> [Task statement]: Of the lines in the listing, how many include the string "script"? Write the number and nothing else.

> [Data lines]:
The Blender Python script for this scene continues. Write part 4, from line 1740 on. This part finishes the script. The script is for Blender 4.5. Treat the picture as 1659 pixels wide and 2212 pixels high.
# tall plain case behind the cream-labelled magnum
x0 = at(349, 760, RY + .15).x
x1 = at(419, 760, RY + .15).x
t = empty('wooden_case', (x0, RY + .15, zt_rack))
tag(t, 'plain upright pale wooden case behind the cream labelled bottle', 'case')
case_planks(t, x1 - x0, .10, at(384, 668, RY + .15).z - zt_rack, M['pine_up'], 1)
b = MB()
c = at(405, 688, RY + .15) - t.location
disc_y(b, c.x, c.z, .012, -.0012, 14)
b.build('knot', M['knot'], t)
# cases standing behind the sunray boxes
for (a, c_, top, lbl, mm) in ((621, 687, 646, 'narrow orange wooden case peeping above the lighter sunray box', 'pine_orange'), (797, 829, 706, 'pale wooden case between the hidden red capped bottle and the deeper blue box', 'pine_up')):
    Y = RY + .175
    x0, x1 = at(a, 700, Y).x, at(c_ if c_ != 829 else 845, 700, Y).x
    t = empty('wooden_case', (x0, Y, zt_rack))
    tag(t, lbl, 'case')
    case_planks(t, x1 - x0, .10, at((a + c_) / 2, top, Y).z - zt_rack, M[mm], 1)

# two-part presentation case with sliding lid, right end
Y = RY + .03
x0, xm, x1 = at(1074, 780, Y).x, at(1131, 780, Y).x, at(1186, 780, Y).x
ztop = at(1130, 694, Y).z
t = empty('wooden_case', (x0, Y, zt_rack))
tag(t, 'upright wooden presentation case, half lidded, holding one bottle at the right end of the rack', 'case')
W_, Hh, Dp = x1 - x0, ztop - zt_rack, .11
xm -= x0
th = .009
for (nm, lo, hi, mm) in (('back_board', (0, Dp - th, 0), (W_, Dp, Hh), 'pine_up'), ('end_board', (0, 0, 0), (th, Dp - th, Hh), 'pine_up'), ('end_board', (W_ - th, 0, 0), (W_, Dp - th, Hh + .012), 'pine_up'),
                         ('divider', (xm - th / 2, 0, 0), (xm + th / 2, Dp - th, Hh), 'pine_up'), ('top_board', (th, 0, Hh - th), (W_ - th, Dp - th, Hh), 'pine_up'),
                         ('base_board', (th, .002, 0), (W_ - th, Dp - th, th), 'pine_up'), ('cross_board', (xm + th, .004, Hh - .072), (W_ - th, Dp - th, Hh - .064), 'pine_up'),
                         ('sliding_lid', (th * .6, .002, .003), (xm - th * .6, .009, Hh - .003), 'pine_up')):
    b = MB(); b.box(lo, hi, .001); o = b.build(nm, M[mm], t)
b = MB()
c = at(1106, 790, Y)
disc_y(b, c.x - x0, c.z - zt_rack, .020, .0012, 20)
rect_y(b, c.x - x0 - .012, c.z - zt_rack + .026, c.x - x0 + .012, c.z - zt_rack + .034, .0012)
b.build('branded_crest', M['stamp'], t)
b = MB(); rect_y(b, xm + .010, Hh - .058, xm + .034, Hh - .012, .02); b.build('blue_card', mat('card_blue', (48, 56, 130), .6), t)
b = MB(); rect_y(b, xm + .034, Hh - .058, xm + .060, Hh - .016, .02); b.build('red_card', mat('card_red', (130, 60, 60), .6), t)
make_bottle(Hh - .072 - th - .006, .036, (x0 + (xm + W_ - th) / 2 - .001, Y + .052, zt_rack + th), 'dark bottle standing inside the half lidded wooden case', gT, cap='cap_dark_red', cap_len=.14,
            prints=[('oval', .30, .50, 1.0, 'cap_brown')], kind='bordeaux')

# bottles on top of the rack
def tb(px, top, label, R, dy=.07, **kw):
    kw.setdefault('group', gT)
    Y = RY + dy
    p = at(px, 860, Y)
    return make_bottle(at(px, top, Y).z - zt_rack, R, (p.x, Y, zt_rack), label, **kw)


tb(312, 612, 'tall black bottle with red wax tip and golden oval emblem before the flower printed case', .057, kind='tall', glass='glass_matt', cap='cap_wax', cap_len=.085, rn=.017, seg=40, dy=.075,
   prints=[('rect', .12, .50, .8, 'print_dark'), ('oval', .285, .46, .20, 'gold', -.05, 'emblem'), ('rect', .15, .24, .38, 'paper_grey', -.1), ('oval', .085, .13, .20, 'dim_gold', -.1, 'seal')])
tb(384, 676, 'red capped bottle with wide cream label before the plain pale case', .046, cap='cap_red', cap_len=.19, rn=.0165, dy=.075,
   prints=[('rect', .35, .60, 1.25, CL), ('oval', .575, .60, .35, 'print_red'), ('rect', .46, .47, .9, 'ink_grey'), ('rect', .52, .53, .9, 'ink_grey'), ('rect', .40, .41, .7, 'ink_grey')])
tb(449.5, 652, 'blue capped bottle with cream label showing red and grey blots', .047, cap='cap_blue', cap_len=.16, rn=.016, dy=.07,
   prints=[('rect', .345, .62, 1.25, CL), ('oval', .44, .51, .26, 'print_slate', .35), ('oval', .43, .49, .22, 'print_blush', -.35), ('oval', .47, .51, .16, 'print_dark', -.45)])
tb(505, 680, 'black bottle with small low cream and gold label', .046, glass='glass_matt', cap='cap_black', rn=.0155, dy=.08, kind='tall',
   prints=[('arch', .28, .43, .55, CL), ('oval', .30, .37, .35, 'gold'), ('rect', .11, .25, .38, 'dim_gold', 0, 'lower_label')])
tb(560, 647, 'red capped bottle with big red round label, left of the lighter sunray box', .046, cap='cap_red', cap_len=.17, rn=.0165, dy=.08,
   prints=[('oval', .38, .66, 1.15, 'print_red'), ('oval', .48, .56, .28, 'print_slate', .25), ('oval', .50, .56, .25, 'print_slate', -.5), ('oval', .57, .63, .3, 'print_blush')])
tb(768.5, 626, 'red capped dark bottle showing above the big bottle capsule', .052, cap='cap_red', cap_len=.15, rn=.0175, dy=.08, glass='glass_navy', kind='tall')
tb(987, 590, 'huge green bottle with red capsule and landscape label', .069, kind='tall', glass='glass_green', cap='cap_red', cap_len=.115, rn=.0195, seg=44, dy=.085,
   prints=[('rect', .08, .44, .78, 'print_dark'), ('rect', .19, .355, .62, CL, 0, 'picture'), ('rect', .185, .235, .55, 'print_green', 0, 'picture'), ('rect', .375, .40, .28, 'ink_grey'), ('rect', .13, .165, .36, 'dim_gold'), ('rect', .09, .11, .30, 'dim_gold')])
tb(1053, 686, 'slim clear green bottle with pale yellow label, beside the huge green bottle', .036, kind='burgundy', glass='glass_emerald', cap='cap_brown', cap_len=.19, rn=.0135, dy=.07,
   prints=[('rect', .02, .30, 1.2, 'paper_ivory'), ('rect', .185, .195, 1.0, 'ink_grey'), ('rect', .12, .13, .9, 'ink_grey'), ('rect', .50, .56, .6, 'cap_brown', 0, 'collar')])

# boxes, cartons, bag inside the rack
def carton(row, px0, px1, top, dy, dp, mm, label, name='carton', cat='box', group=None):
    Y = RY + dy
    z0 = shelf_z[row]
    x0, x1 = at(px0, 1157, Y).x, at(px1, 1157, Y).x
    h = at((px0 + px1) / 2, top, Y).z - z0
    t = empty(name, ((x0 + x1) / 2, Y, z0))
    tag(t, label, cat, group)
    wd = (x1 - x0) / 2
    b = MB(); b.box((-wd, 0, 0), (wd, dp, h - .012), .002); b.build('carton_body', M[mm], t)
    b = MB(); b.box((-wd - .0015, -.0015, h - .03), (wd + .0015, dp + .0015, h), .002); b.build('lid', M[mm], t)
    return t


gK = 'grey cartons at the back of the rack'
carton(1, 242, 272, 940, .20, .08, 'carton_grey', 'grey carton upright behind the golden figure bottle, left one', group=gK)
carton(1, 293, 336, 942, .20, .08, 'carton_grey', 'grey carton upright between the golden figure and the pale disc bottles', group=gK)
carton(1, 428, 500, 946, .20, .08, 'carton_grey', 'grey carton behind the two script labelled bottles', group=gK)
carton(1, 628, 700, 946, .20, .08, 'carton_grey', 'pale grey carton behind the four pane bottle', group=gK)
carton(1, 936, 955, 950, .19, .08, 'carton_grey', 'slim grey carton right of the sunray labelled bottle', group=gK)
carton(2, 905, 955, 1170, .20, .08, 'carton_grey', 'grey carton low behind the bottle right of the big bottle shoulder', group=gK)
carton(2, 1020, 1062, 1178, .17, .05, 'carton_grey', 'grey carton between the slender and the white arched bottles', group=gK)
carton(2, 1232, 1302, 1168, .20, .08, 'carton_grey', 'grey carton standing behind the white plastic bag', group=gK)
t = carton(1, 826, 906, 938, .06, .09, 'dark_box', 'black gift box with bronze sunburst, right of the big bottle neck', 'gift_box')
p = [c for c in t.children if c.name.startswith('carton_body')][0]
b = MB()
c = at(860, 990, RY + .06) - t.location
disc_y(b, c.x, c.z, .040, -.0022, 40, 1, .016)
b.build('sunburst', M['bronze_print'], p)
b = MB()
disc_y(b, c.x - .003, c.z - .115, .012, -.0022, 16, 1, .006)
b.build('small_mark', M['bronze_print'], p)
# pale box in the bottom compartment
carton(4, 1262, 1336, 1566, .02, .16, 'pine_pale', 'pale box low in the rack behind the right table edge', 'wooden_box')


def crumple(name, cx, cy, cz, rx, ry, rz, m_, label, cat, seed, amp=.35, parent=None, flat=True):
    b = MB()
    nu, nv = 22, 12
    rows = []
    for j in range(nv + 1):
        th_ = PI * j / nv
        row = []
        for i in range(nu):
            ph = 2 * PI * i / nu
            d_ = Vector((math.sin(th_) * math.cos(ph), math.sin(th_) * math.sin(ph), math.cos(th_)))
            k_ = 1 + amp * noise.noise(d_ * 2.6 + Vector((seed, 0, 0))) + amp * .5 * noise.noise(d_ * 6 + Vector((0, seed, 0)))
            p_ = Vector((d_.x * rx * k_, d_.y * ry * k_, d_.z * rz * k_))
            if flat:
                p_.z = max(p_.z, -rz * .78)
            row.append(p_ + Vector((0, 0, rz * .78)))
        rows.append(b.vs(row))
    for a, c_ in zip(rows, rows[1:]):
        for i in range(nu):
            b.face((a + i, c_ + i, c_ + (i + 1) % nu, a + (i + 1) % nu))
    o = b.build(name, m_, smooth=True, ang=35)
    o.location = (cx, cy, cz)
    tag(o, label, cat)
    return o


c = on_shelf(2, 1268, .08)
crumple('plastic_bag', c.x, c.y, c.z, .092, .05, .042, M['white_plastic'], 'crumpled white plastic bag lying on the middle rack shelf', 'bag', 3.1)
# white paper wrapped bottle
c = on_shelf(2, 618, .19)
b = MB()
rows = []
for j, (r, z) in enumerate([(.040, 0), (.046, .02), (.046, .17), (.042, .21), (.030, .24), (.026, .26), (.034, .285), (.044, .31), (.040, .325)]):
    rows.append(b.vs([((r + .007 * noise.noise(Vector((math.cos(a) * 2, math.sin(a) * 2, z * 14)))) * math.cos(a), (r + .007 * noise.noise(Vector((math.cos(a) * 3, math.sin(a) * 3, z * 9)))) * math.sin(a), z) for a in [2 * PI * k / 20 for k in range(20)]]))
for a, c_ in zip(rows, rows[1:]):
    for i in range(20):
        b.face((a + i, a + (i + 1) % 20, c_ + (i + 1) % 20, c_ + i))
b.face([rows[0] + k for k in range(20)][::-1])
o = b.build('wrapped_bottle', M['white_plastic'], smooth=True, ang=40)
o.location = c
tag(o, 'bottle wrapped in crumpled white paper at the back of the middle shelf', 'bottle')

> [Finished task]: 2